We have multiple Phoenix applications using Fly Managed Postgres (Starter plan), and I’m trying to clearly understand how database connections are counted and how PgBouncer is supposed to help in this setup.
We’re running multiple Phoenix apps, each with its own database, all on the same Postgres cluster. The cluster has a hard limit of 100 connections, which seems to apply to the entire cluster, not per database. This matches what I see when connecting with fly mpg connect and checking pg_stat_activity.
Based on Fly documentation, we configured PgBouncer in transaction mode for runtime traffic and use direct URLs only for migrations and session-sticky operations. Our Ecto repo config looks roughly like this:
config :my_app, MyApp.Repo,
url: System.fetch_env!("DATABASE_URL"),
pool_size: 8,
timeout: 15_000,
prepare: :unnamed
My confusion comes from how the connection limits behave in practice. I originally thought the main purpose of using a connection pooler was to help avoid hitting the Postgres max_connections limit. However, when looking at Fly metrics, I see both “Pooled Connections” and “Database Connections” increasing, and once database connections exceed ~100, the entire cluster stops responding.

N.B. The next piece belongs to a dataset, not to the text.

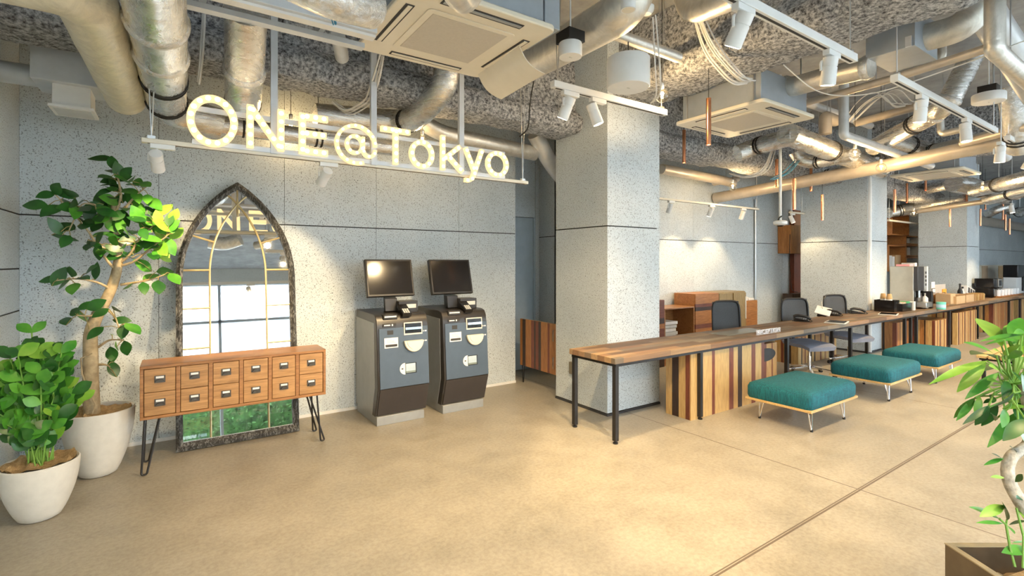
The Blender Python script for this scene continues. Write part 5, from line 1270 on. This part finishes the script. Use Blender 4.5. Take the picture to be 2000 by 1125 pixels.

In one example, a single app running on two machines uses about 17 connections when using the direct database URL, which is predictable and stays well below the limit. When using PgBouncer, the number of database connections sometimes appears lower, sometimes higher, and overall feels harder to reason about. Across multiple apps and multiple databases, it still seems easy to hit the 100-connection cluster limit.
This makes it look like PgBouncer doesn’t really protect us from the cluster-wide connection limit in this architecture, or at least not in the way I expected. In fact, it sometimes feels worse or less predictable than using direct URLs with carefully managed pool sizes.
So I’m trying to confirm whether I’m missing something fundamental. Is the 100-connection limit truly global for the entire cluster regardless of how many databases are used? Is it expected that PgBouncer pooled connections still consume database connections and show up in the “Database Connections” metric? In a setup with many Phoenix apps and many databases, does PgBouncer in transaction mode actually reduce pressure on max_connections, or is its benefit mostly in other scenarios? And finally, in this kind of architecture, is using direct URLs with very carefully tuned pool_size values the only reliable way to stay under the limit?
Any clarification would be greatly appreciated. I want to make sure I’m interpreting the metrics correctly and following Fly best practices rather than fighting the platform. Thanks!